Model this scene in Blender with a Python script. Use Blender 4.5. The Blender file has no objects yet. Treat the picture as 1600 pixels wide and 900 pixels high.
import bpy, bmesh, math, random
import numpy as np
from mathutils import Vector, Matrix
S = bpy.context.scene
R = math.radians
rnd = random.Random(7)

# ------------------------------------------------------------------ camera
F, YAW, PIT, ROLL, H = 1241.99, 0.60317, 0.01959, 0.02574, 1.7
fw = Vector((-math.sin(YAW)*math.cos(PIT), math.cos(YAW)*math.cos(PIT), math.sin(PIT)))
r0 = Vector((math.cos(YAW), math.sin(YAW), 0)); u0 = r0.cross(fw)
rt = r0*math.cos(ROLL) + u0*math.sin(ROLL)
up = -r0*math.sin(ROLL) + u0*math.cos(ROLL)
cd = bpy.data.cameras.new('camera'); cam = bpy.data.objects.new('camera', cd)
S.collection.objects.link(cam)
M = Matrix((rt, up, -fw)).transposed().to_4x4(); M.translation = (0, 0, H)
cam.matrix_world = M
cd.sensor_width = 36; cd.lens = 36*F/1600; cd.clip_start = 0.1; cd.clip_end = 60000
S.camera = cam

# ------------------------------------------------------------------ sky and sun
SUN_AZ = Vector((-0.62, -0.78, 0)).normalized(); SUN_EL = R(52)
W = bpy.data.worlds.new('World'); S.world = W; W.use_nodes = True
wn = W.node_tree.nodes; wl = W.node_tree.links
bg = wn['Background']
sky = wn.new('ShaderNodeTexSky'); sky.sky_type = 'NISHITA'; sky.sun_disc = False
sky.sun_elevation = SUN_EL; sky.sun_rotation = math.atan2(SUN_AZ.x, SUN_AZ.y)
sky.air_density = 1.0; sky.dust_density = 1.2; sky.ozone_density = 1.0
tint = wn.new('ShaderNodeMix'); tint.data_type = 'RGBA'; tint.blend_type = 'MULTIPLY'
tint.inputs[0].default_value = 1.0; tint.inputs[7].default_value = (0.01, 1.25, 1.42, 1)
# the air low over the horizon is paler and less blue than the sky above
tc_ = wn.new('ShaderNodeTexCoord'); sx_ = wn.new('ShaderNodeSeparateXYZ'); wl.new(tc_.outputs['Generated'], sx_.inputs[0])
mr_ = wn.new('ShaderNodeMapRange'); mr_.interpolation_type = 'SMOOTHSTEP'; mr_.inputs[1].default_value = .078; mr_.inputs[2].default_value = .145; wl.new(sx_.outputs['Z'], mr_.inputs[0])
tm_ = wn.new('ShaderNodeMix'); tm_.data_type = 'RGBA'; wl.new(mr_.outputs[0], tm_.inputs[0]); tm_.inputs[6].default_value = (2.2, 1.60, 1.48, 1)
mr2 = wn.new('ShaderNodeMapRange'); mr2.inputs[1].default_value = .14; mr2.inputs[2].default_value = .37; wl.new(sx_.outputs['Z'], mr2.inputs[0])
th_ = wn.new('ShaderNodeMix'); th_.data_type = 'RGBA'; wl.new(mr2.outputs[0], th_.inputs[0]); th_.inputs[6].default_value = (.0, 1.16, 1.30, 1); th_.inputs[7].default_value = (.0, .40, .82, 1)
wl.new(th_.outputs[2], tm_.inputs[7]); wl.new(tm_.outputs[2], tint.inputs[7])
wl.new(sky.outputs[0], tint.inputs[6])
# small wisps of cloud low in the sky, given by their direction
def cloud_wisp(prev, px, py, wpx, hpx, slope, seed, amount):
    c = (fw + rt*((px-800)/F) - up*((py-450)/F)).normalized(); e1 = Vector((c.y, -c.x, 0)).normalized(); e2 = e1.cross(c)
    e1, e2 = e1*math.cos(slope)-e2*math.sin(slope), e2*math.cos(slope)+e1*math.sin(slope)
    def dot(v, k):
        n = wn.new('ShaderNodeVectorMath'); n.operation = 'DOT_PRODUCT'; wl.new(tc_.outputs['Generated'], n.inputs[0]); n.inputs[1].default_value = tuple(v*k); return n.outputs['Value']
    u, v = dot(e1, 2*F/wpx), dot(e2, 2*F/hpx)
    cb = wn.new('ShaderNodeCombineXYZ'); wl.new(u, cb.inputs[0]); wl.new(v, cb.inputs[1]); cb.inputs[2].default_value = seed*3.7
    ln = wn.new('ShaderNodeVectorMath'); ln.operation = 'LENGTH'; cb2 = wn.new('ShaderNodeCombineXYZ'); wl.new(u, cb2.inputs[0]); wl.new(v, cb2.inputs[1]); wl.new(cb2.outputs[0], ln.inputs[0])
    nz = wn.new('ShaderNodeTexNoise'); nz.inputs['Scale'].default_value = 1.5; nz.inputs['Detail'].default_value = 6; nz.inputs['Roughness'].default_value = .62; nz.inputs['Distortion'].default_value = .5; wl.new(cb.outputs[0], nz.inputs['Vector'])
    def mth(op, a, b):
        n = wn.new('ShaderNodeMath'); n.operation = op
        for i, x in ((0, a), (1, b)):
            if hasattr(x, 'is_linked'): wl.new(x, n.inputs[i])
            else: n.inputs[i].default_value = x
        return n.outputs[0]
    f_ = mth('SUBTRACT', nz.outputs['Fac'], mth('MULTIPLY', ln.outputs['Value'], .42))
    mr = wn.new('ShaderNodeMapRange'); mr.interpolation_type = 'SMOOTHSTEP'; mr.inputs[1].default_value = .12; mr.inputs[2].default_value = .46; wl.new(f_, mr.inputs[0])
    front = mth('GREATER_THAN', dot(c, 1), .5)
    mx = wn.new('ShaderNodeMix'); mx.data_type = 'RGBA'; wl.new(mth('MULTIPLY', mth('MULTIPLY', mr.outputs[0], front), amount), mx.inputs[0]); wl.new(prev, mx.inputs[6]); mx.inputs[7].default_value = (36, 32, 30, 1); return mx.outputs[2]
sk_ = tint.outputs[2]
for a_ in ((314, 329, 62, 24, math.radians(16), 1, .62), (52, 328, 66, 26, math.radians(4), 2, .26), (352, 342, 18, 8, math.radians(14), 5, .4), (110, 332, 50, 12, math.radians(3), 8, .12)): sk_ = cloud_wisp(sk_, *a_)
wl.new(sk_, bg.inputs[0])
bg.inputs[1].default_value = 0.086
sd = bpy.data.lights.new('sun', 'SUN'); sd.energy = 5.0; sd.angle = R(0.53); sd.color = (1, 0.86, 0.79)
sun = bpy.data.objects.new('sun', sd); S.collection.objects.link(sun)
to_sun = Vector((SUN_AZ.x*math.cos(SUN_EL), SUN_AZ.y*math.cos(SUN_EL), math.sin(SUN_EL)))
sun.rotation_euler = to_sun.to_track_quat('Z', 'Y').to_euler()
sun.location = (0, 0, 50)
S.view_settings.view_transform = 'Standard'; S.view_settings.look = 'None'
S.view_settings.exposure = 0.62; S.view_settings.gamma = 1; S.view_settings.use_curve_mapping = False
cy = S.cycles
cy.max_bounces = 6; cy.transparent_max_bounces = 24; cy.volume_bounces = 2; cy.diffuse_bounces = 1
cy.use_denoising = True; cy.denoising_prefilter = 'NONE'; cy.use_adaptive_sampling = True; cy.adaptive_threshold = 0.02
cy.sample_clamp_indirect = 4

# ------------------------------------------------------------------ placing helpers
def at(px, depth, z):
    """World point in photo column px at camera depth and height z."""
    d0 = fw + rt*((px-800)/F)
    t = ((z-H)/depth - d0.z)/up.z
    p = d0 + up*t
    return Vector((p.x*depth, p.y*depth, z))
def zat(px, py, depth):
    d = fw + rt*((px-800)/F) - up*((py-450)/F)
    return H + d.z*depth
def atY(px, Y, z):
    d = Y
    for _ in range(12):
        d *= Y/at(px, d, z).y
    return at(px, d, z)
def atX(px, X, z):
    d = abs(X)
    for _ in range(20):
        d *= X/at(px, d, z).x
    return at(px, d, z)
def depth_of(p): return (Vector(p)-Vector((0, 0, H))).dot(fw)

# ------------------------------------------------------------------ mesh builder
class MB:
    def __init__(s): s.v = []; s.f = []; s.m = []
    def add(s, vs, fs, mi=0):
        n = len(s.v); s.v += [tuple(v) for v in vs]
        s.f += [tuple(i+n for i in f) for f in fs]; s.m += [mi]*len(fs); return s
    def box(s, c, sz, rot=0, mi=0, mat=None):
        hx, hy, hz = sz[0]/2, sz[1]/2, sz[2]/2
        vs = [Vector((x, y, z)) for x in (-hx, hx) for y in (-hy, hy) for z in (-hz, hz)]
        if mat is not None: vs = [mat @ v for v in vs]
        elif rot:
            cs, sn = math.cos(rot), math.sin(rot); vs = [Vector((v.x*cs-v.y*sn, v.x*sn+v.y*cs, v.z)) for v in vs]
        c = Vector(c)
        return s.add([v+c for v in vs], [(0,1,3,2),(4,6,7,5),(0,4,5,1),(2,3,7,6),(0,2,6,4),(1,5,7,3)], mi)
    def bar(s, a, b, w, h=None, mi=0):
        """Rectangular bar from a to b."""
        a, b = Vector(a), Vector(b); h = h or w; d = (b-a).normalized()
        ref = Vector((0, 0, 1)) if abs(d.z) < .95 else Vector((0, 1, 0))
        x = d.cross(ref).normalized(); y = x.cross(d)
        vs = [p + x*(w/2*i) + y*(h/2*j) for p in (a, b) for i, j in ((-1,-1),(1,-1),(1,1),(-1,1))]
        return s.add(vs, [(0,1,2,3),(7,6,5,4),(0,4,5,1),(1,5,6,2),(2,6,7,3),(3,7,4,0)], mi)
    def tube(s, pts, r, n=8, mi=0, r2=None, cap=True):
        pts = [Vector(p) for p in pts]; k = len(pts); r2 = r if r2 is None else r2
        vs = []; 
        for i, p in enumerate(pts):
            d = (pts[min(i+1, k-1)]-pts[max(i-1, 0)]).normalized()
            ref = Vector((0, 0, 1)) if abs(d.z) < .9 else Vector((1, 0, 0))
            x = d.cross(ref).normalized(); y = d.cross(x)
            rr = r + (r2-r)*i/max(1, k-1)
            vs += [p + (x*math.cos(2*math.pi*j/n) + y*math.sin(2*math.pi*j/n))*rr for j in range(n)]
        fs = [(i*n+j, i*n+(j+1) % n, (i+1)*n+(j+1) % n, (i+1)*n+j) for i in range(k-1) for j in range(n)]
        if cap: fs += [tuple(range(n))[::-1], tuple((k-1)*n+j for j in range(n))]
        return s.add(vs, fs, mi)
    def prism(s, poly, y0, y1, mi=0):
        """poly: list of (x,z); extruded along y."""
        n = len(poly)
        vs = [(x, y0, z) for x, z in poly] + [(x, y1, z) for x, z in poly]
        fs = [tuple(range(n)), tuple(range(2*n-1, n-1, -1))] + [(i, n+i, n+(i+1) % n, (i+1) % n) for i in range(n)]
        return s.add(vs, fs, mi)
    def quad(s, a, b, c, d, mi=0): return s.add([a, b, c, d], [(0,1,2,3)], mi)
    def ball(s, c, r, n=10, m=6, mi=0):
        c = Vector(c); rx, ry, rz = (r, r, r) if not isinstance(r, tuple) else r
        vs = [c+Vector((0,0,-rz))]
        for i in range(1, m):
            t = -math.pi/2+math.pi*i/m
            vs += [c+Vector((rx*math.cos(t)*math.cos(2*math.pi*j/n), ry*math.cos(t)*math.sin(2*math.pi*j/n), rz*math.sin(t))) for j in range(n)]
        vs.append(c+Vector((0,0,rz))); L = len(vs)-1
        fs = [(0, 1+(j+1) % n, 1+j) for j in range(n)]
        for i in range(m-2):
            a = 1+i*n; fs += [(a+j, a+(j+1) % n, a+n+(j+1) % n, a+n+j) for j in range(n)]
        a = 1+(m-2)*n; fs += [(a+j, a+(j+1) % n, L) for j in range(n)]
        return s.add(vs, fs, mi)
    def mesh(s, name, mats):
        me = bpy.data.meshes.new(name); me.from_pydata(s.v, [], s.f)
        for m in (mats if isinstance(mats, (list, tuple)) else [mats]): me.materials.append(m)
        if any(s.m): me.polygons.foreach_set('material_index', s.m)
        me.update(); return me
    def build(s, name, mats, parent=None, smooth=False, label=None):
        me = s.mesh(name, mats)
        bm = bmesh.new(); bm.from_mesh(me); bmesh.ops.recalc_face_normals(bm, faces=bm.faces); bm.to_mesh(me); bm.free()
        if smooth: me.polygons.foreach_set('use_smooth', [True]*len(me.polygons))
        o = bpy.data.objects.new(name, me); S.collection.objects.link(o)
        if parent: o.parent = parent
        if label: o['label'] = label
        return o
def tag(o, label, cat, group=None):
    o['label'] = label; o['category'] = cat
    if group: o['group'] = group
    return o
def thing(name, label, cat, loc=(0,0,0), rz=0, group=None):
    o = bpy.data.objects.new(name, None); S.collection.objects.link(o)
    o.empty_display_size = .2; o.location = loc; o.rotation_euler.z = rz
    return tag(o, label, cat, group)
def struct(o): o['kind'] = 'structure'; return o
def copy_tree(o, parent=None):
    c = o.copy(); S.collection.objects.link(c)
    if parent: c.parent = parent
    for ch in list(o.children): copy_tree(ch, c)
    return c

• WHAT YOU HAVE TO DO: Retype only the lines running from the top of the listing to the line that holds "S.camera = cam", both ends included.

• FULL SOLUTION:
Model this scene in Blender with a Python script. Use Blender 4.5. The Blender file has no objects yet. Treat the picture as 1600 pixels wide and 900 pixels high.
import bpy, bmesh, math, random
import numpy as np
from mathutils import Vector, Matrix
S = bpy.context.scene
R = math.radians
rnd = random.Random(7)

# ------------------------------------------------------------------ camera
F, YAW, PIT, ROLL, H = 1241.99, 0.60317, 0.01959, 0.02574, 1.7
fw = Vector((-math.sin(YAW)*math.cos(PIT), math.cos(YAW)*math.cos(PIT), math.sin(PIT)))
r0 = Vector((math.cos(YAW), math.sin(YAW), 0)); u0 = r0.cross(fw)
rt = r0*math.cos(ROLL) + u0*math.sin(ROLL)
up = -r0*math.sin(ROLL) + u0*math.cos(ROLL)
cd = bpy.data.cameras.new('camera'); cam = bpy.data.objects.new('camera', cd)
S.collection.objects.link(cam)
M = Matrix((rt, up, -fw)).transposed().to_4x4(); M.translation = (0, 0, H)
cam.matrix_world = M
cd.sensor_width = 36; cd.lens = 36*F/1600; cd.clip_start = 0.1; cd.clip_end = 60000
S.camera = cam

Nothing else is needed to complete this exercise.